[GOAL] Repeat only the lines running from the beginning of the material through the line that contains "o.rotation_euler = (Vector(tgt)".

[LISTED RECORDS]

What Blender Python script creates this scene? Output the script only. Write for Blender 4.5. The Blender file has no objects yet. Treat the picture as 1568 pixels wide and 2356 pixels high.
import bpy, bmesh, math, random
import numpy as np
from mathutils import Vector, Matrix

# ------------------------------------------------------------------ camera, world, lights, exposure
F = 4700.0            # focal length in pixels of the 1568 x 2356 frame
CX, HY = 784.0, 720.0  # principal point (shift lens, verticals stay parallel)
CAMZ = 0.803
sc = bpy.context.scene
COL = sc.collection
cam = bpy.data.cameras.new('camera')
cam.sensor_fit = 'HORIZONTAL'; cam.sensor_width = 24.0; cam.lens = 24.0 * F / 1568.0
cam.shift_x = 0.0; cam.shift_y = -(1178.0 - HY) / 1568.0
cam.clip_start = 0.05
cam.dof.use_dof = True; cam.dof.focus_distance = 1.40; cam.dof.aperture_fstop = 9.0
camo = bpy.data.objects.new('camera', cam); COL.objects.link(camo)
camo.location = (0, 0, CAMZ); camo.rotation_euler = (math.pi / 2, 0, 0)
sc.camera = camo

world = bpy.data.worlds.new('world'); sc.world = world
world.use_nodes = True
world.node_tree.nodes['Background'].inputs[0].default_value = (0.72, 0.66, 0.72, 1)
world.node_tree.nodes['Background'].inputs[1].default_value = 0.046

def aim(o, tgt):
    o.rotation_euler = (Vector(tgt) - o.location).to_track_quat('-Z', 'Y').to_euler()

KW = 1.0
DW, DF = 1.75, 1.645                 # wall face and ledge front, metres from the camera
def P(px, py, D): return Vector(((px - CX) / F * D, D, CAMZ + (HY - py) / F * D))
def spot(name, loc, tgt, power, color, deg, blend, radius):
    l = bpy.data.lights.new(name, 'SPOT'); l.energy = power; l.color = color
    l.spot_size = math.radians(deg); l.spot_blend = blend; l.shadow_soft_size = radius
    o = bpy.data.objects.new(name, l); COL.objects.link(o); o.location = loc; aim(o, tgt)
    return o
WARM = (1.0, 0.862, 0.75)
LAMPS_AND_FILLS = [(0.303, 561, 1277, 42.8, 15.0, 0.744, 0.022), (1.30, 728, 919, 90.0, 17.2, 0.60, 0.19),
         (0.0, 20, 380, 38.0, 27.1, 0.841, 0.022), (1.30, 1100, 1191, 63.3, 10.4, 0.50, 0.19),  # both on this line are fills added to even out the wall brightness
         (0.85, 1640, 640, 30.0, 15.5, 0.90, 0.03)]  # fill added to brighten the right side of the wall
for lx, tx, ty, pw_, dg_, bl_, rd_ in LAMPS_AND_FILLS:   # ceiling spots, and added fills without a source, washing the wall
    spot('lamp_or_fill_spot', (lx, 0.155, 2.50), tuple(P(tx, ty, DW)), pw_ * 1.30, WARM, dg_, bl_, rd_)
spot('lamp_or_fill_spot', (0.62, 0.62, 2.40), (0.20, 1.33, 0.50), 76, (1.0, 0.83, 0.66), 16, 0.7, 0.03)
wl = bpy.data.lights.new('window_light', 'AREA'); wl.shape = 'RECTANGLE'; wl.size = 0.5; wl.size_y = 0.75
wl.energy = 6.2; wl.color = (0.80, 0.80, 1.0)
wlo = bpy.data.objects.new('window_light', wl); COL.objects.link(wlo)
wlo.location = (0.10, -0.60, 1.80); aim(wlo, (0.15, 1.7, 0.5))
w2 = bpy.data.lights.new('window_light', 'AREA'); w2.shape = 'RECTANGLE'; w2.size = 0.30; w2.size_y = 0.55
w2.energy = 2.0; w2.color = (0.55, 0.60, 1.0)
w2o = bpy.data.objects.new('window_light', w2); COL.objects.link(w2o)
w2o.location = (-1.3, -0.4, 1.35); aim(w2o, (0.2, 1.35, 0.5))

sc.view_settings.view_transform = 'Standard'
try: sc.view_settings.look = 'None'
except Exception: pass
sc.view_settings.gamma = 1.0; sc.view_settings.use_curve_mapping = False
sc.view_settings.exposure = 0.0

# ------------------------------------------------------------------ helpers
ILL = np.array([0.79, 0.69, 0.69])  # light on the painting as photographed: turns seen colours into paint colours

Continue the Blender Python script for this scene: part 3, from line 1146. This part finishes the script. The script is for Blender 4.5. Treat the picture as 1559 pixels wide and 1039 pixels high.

[WRITTEN RESPONSE]
What Blender Python script creates this scene? Output the script only. Write for Blender 4.5. The Blender file has no objects yet. Treat the picture as 1568 pixels wide and 2356 pixels high.
import bpy, bmesh, math, random
import numpy as np
from mathutils import Vector, Matrix

# ------------------------------------------------------------------ camera, world, lights, exposure
F = 4700.0            # focal length in pixels of the 1568 x 2356 frame
CX, HY = 784.0, 720.0  # principal point (shift lens, verticals stay parallel)
CAMZ = 0.803
sc = bpy.context.scene
COL = sc.collection
cam = bpy.data.cameras.new('camera')
cam.sensor_fit = 'HORIZONTAL'; cam.sensor_width = 24.0; cam.lens = 24.0 * F / 1568.0
cam.shift_x = 0.0; cam.shift_y = -(1178.0 - HY) / 1568.0
cam.clip_start = 0.05
cam.dof.use_dof = True; cam.dof.focus_distance = 1.40; cam.dof.aperture_fstop = 9.0
camo = bpy.data.objects.new('camera', cam); COL.objects.link(camo)
camo.location = (0, 0, CAMZ); camo.rotation_euler = (math.pi / 2, 0, 0)
sc.camera = camo

world = bpy.data.worlds.new('world'); sc.world = world
world.use_nodes = True
world.node_tree.nodes['Background'].inputs[0].default_value = (0.72, 0.66, 0.72, 1)
world.node_tree.nodes['Background'].inputs[1].default_value = 0.046

def aim(o, tgt):
    o.rotation_euler = (Vector(tgt) - o.location).to_track_quat('-Z', 'Y').to_euler()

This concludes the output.